Tuesday, October 09, 2012

SOS appeals Obama v. Husted to U.S. Supreme Court

Ohio Secretary of State Jon Husted will appeal to the U. S. Supreme Court a court ruling overturning the ban on in-person early voting during the three days before Election Day.

The case was brought by Obama for America, the Democratic National Committee, and Ohio Democratic Party after Secretary Husted issued a directive closing polling places that weekend in order to ensure uniform voting hours across the state.

Last Friday, a federal appeals court ruled that local election boards have the authority to open their early vote centers during those disputed days if they so desire. But part of the original lawsuit was the lack of uniformity in voting hours with Democrats complaining that their votes were being suppressed because some traditionally Democrat-leaning counties had voted not to be open those days while several Republican-leaning counties voted to have early voting hours those days.

Here is the Press Release:


Pledges that whatever the outcome, Ohio voting hours will be uniform statewide

COLUMBUS - Secretary of State Jon Husted today announced that he will ask the U.S. Supreme Court to make the final determination on whether the General Assembly of the State of Ohio or the federal courts should set Ohio election laws. Husted will be appealing the Friday decision by the Sixth Circuit Court of Appeals in Obama v. Husted. Regarding this decision, all of the following may be attributed to Secretary Husted:

"This is an unprecedented intrusion by the federal courts into how states run elections and because of its impact on all 50 states as to who and how elections will be run in America we are asking the Supreme Court to step in and allow Ohioans to run Ohio elections.

"This ruling not only doesn't make legal sense, it doesn't make practical sense. The court is saying that all voters must be treated the same way under Ohio law, but also grants Ohio's 88 elections boards the authority to establish 88 different sets of rules. That means that one county may close down voting for the final weekend while a neighboring county may remain open. How any court could consider this a remedy to an equal protection problem is stunning.

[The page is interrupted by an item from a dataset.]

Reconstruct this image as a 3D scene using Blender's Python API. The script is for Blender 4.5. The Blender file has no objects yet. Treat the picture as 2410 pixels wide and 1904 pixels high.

"As a swing state, we in Ohio expect to be held to a high standard and level of scrutiny when it comes to elections. However, it's troubling that the federal courts have failed to recognize that there isn't another state in the union which can claim Ohio's broad menu of voting options and opportunity to vote. In Ohio, ALL voters already have at least 230 hours available to vote in person prior to Election Day, ALL registered voters received an application to vote by mail and ALL voters still have the ability to vote during the 13-hour window on Election Day itself.

"While I will be asking the U.S. Supreme Court to uphold Ohio law through the appeals process, the last thing I want to see is a non-uniform system where voters will be treated differently in all 88 counties.

"Since some boards of elections have already started to take action on hours of operation for the three days before Election Day, I am going to take time to consult with all 88 counties before crafting a directive to set uniform hours should the state not be successful upon appeal."